WORK TO DO
Return every record below exactly as written, but leave out the pictures.

THE INPUT

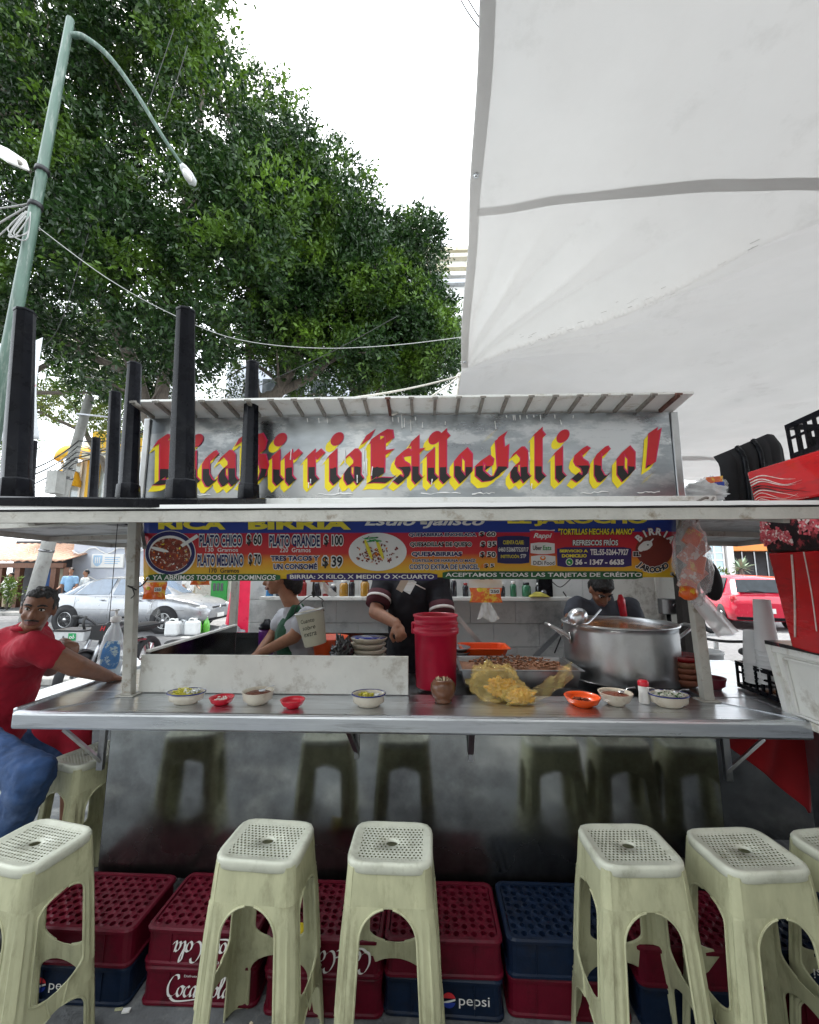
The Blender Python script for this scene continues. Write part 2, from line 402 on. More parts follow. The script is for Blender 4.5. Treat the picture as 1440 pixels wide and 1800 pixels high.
# brackets below the counter
for x, y, x2 in ((-1.60,2.12,-1.74), (-.33,2.12,-.36), (.22,2.12,.22), (1.42,2.12,1.54)):
    c = MB()
    if abs(x) > 1: c.bar((x, y, .74), (x2, 2.04, .915), .03, .012); c.bar((x, y, .7), (x, y, .93), .03, .02)
    else: c.bar((x, y-.005, .8), (x2, 2.05, .915), .028, .01); c.bar((x, 2.115, .77), (x, 2.115, .93), .022, .01)
    P(c, 'bracket', 'steel_dull', stall)
# posts
def post(px0, py0, px1, py1, Y):
    a = at(px0, py0, Y); b = at(px1, py1, Y); c = MB(); c.bar(b, a, .052, .045, up=(0,1,0)); c.bx(b.x-.05, b.x+.05, Y-.04, Y+.04, CZ, CZ+.008)
    P(c, 'post', 'trim_paint', stall, bevel=.004)
post(238, 885, 226, 1224, 2.285); post(1199, 880, 1244, 1235, 2.3)
for X, Z in ((-1.6, 2.02), (1.47, 2.02)):
    c = MB(); c.bx(X-.025, X+.025, 3.45, 3.5, CZ-.02, 2.3); P(c, 'rear_post', 'trim_paint', stall)
# white splash panel at the front, dark side sheet of the pit
c = MB(); a = at(218, 1150, 2.34); b = at(718, 1226, 2.34)
c.bx(-1.585, b.x, 2.328, 2.35, CZ+.003, a.z); P(c, 'splash_panel', 'sheet_white', stall, bevel=.003)
c = MB(); zt = at(232, 1148, 2.38).z
c.bx(-1.58, -1.555, 2.36, 3.45, .96, zt+.01); c.bx(-1.583, -1.552, 2.36, 3.45, zt+.01, zt+.022, 1)
P(c, 'pit_side', ['steel_dark', 'white_paint'], stall)
c = MB(); c.bx(-1.55, .0, 3.43, 3.45, .96, 1.16); P(c, 'pit_back', 'steel_dark', stall)
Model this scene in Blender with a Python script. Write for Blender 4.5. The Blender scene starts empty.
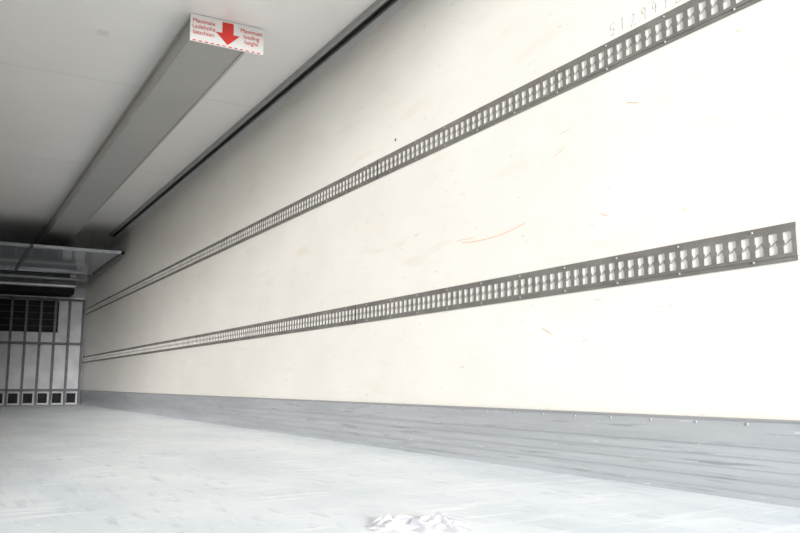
import bpy, bmesh, math, random
from mathutils import Vector, Matrix, noise
random.seed(4)
S=bpy.context.scene
H=0.361            # camera height over trailer floor; all z below are over the floor (z=0)
XR=2.25; XL=-0.21; YB=1.15; YF=15.6; ZC=2.62

# ---------------- materials ----------------
def mat(name,col,rough=0.5,metal=0.0,spec=0.5):
    m=bpy.data.materials.new(name); m.use_nodes=True
    b=m.node_tree.nodes['Principled BSDF']
    b.inputs['Base Color'].default_value=(*col,1); b.inputs['Roughness'].default_value=rough
    b.inputs['Metallic'].default_value=metal
    b.inputs['Specular IOR Level'].default_value=spec
    return m
def noisy(name,cols,scale,rough=0.5,metal=0.0,detail=6,stretch=(1,1,1),bump=0.0,spots=None,positions=None,spec=0.5):
    m=mat(name,cols[0],rough,metal,spec); nt=m.node_tree; N=nt.nodes; L=nt.links; b=N['Principled BSDF']
    tc=N.new('ShaderNodeTexCoord'); mp=N.new('ShaderNodeMapping'); mp.inputs['Scale'].default_value=stretch
    L.new(tc.outputs['Object'],mp.inputs['Vector'])
    n=N.new('ShaderNodeTexNoise'); n.inputs['Scale'].default_value=scale; n.inputs['Detail'].default_value=detail; n.inputs['Roughness'].default_value=0.6
    L.new(mp.outputs[0],n.inputs['Vector'])
    r=N.new('ShaderNodeValToRGB'); L.new(n.outputs['Fac'],r.inputs[0])
    e=r.color_ramp.elements
    pos=positions or [0.35+0.3*i/(len(cols)-1) for i in range(len(cols))]
    while len(e)<len(cols): e.new(0.5)
    for i,c in enumerate(cols): e[i].position=pos[i]; e[i].color=(*c,1)
    out=r.outputs[0]
    if spots:
        for (sc,st,th,w,colr) in spots:
            mp2=N.new('ShaderNodeMapping'); mp2.inputs['Scale'].default_value=st; L.new(tc.outputs['Object'],mp2.inputs['Vector'])
            n2=N.new('ShaderNodeTexNoise'); n2.inputs['Scale'].default_value=sc; n2.inputs['Detail'].default_value=5
            L.new(mp2.outputs[0],n2.inputs['Vector'])
            r2=N.new('ShaderNodeValToRGB'); r2.color_ramp.elements[0].position=th; r2.color_ramp.elements[0].color=(0,0,0,1)
            r2.color_ramp.elements[1].position=th+w; r2.color_ramp.elements[1].color=(1,1,1,1)
            L.new(n2.outputs['Fac'],r2.inputs[0])
            mx=N.new('ShaderNodeMixRGB'); mx.inputs['Color2'].default_value=(*colr,1)
            L.new(r2.outputs[0],mx.inputs['Fac']); L.new(out,mx.inputs['Color1']); out=mx.outputs[0]
    L.new(out,b.inputs['Base Color'])
    if bump>0:
        bp=N.new('ShaderNodeBump'); bp.inputs['Strength'].default_value=bump; bp.inputs['Distance'].default_value=0.01
        L.new(n.outputs['Fac'],bp.inputs['Height']); L.new(bp.outputs[0],b.inputs['Normal'])
    return m
M_wall=noisy('wall_gelcoat',[(0.78,0.752,0.70),(0.82,0.80,0.758)],2.2,rough=0.32,stretch=(1,0.6,1),
   spots=[(5,(1,0.5,2.5),0.60,0.15,(0.76,0.715,0.645)),(22,(1,0.6,3.0),0.68,0.06,(0.68,0.615,0.525)),(40,(1,1.0,1.5),0.72,0.03,(0.60,0.47,0.34))])
M_ceil=noisy('ceiling_gelcoat',[(0.87,0.86,0.845),(0.90,0.89,0.88)],1.2,rough=0.25)
M_floor=noisy('floor_resin',[(0.59,0.64,0.675),(0.68,0.72,0.75),(0.76,0.79,0.81)],1.6,rough=0.42,stretch=(1.2,0.6,1),detail=9,bump=0.05,
   spots=[(9,(3.0,0.5,1),0.56,0.16,(0.54,0.58,0.615)),(5,(0.5,3.5,1),0.56,0.12,(0.80,0.82,0.835)),(26,(0.6,3.0,1),0.62,0.08,(0.53,0.565,0.595)),(26,(3.0,0.4,1),0.64,0.06,(0.83,0.84,0.85)),(70,(1,1,1),0.68,0.04,(0.40,0.42,0.43))])
M_kick=noisy('kick_aluminium',[(0.44,0.46,0.485),(0.53,0.55,0.575)],3,rough=0.34,metal=0.35,stretch=(1,0.3,6),
   spots=[(12,(1,0.25,5),0.60,0.10,(0.36,0.375,0.395)),(40,(1,0.3,3),0.66,0.05,(0.66,0.67,0.68))])
M_track=noisy('galvanised_track',[(0.18,0.172,0.16),(0.25,0.24,0.225)],14,rough=0.5,metal=0.3,stretch=(1,0.4,1))
M_tongue=mat('track_spring',(0.34,0.33,0.315),0.4,0.3)
M_slot=mat('slot_backing',(0.85,0.84,0.82),0.4)
M_steel=noisy('brushed_steel',[(0.12,0.13,0.14),(0.18,0.19,0.20)],20,rough=0.35,metal=0.6)
M_rivet=mat('rivet_metal',(0.34,0.34,0.33),0.4,0.3)
M_duct=noisy('duct_grey',[(0.34,0.34,0.33),(0.38,0.38,0.37)],2,rough=0.33,metal=0.1)
M_ductside=noisy('duct_side_grey',[(0.40,0.40,0.39),(0.44,0.44,0.43)],2,rough=0.35)
M_rail=mat('rail_dark',(0.05,0.05,0.052),0.4,0.3)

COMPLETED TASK
The Blender Python script for this scene continues. Write part 2, from line 402 on. More parts follow. The script is for Blender 4.5. Treat the picture as 1440 pixels wide and 1800 pixels high.
# brackets below the counter
for x, y, x2 in ((-1.60,2.12,-1.74), (-.33,2.12,-.36), (.22,2.12,.22), (1.42,2.12,1.54)):
    c = MB()
    if abs(x) > 1: c.bar((x, y, .74), (x2, 2.04, .915), .03, .012); c.bar((x, y, .7), (x, y, .93), .03, .02)
    else: c.bar((x, y-.005, .8), (x2, 2.05, .915), .028, .01); c.bar((x, 2.115, .77), (x, 2.115, .93), .022, .01)
    P(c, 'bracket', 'steel_dull', stall)
# posts
def post(px0, py0, px1, py1, Y):
    a = at(px0, py0, Y); b = at(px1, py1, Y); c = MB(); c.bar(b, a, .052, .045, up=(0,1,0)); c.bx(b.x-.05, b.x+.05, Y-.04, Y+.04, CZ, CZ+.008)
    P(c, 'post', 'trim_paint', stall, bevel=.004)
post(238, 885, 226, 1224, 2.285); post(1199, 880, 1244, 1235, 2.3)
for X, Z in ((-1.6, 2.02), (1.47, 2.02)):
    c = MB(); c.bx(X-.025, X+.025, 3.45, 3.5, CZ-.02, 2.3); P(c, 'rear_post', 'trim_paint', stall)
# white splash panel at the front, dark side sheet of the pit
c = MB(); a = at(218, 1150, 2.34); b = at(718, 1226, 2.34)
c.bx(-1.585, b.x, 2.328, 2.35, CZ+.003, a.z); P(c, 'splash_panel', 'sheet_white', stall, bevel=.003)
c = MB(); zt = at(232, 1148, 2.38).z
c.bx(-1.58, -1.555, 2.36, 3.45, .96, zt+.01); c.bx(-1.583, -1.552, 2.36, 3.45, zt+.01, zt+.022, 1)
P(c, 'pit_side', ['steel_dark', 'white_paint'], stall)
c = MB(); c.bx(-1.55, .0, 3.43, 3.45, .96, 1.16); P(c, 'pit_back', 'steel_dark', stall)
Model this scene in Blender with a Python script. Write for Blender 4.5. The Blender scene starts empty.
import bpy, bmesh, math, random
from mathutils import Vector, Matrix, noise
random.seed(4)
S=bpy.context.scene
H=0.361            # camera height over trailer floor; all z below are over the floor (z=0)
XR=2.25; XL=-0.21; YB=1.15; YF=15.6; ZC=2.62

# ---------------- materials ----------------
def mat(name,col,rough=0.5,metal=0.0,spec=0.5):
    m=bpy.data.materials.new(name); m.use_nodes=True
    b=m.node_tree.nodes['Principled BSDF']
    b.inputs['Base Color'].default_value=(*col,1); b.inputs['Roughness'].default_value=rough
    b.inputs['Metallic'].default_value=metal
    b.inputs['Specular IOR Level'].default_value=spec
    return m
def noisy(name,cols,scale,rough=0.5,metal=0.0,detail=6,stretch=(1,1,1),bump=0.0,spots=None,positions=None,spec=0.5):
    m=mat(name,cols[0],rough,metal,spec); nt=m.node_tree; N=nt.nodes; L=nt.links; b=N['Principled BSDF']
    tc=N.new('ShaderNodeTexCoord'); mp=N.new('ShaderNodeMapping'); mp.inputs['Scale'].default_value=stretch
    L.new(tc.outputs['Object'],mp.inputs['Vector'])
    n=N.new('ShaderNodeTexNoise'); n.inputs['Scale'].default_value=scale; n.inputs['Detail'].default_value=detail; n.inputs['Roughness'].default_value=0.6
    L.new(mp.outputs[0],n.inputs['Vector'])
    r=N.new('ShaderNodeValToRGB'); L.new(n.outputs['Fac'],r.inputs[0])
    e=r.color_ramp.elements
    pos=positions or [0.35+0.3*i/(len(cols)-1) for i in range(len(cols))]
    while len(e)<len(cols): e.new(0.5)
    for i,c in enumerate(cols): e[i].position=pos[i]; e[i].color=(*c,1)
    out=r.outputs[0]
    if spots:
        for (sc,st,th,w,colr) in spots:
            mp2=N.new('ShaderNodeMapping'); mp2.inputs['Scale'].default_value=st; L.new(tc.outputs['Object'],mp2.inputs['Vector'])
            n2=N.new('ShaderNodeTexNoise'); n2.inputs['Scale'].default_value=sc; n2.inputs['Detail'].default_value=5
            L.new(mp2.outputs[0],n2.inputs['Vector'])
            r2=N.new('ShaderNodeValToRGB'); r2.color_ramp.elements[0].position=th; r2.color_ramp.elements[0].color=(0,0,0,1)
            r2.color_ramp.elements[1].position=th+w; r2.color_ramp.elements[1].color=(1,1,1,1)
            L.new(n2.outputs['Fac'],r2.inputs[0])
            mx=N.new('ShaderNodeMixRGB'); mx.inputs['Color2'].default_value=(*colr,1)
            L.new(r2.outputs[0],mx.inputs['Fac']); L.new(out,mx.inputs['Color1']); out=mx.outputs[0]
    L.new(out,b.inputs['Base Color'])
    if bump>0:
        bp=N.new('ShaderNodeBump'); bp.inputs['Strength'].default_value=bump; bp.inputs['Distance'].default_value=0.01
        L.new(n.outputs['Fac'],bp.inputs['Height']); L.new(bp.outputs[0],b.inputs['Normal'])
    return m
M_wall=noisy('wall_gelcoat',[(0.78,0.752,0.70),(0.82,0.80,0.758)],2.2,rough=0.32,stretch=(1,0.6,1),
   spots=[(5,(1,0.5,2.5),0.60,0.15,(0.76,0.715,0.645)),(22,(1,0.6,3.0),0.68,0.06,(0.68,0.615,0.525)),(40,(1,1.0,1.5),0.72,0.03,(0.60,0.47,0.34))])
M_ceil=noisy('ceiling_gelcoat',[(0.87,0.86,0.845),(0.90,0.89,0.88)],1.2,rough=0.25)
M_floor=noisy('floor_resin',[(0.59,0.64,0.675),(0.68,0.72,0.75),(0.76,0.79,0.81)],1.6,rough=0.42,stretch=(1.2,0.6,1),detail=9,bump=0.05,
   spots=[(9,(3.0,0.5,1),0.56,0.16,(0.54,0.58,0.615)),(5,(0.5,3.5,1),0.56,0.12,(0.80,0.82,0.835)),(26,(0.6,3.0,1),0.62,0.08,(0.53,0.565,0.595)),(26,(3.0,0.4,1),0.64,0.06,(0.83,0.84,0.85)),(70,(1,1,1),0.68,0.04,(0.40,0.42,0.43))])
M_kick=noisy('kick_aluminium',[(0.44,0.46,0.485),(0.53,0.55,0.575)],3,rough=0.34,metal=0.35,stretch=(1,0.3,6),
   spots=[(12,(1,0.25,5),0.60,0.10,(0.36,0.375,0.395)),(40,(1,0.3,3),0.66,0.05,(0.66,0.67,0.68))])
M_track=noisy('galvanised_track',[(0.18,0.172,0.16),(0.25,0.24,0.225)],14,rough=0.5,metal=0.3,stretch=(1,0.4,1))
M_tongue=mat('track_spring',(0.34,0.33,0.315),0.4,0.3)
M_slot=mat('slot_backing',(0.85,0.84,0.82),0.4)
M_steel=noisy('brushed_steel',[(0.12,0.13,0.14),(0.18,0.19,0.20)],20,rough=0.35,metal=0.6)
M_rivet=mat('rivet_metal',(0.34,0.34,0.33),0.4,0.3)
M_duct=noisy('duct_grey',[(0.34,0.34,0.33),(0.38,0.38,0.37)],2,rough=0.33,metal=0.1)
M_ductside=noisy('duct_side_grey',[(0.40,0.40,0.39),(0.44,0.44,0.43)],2,rough=0.35)
M_rail=mat('rail_dark',(0.05,0.05,0.052),0.4,0.3)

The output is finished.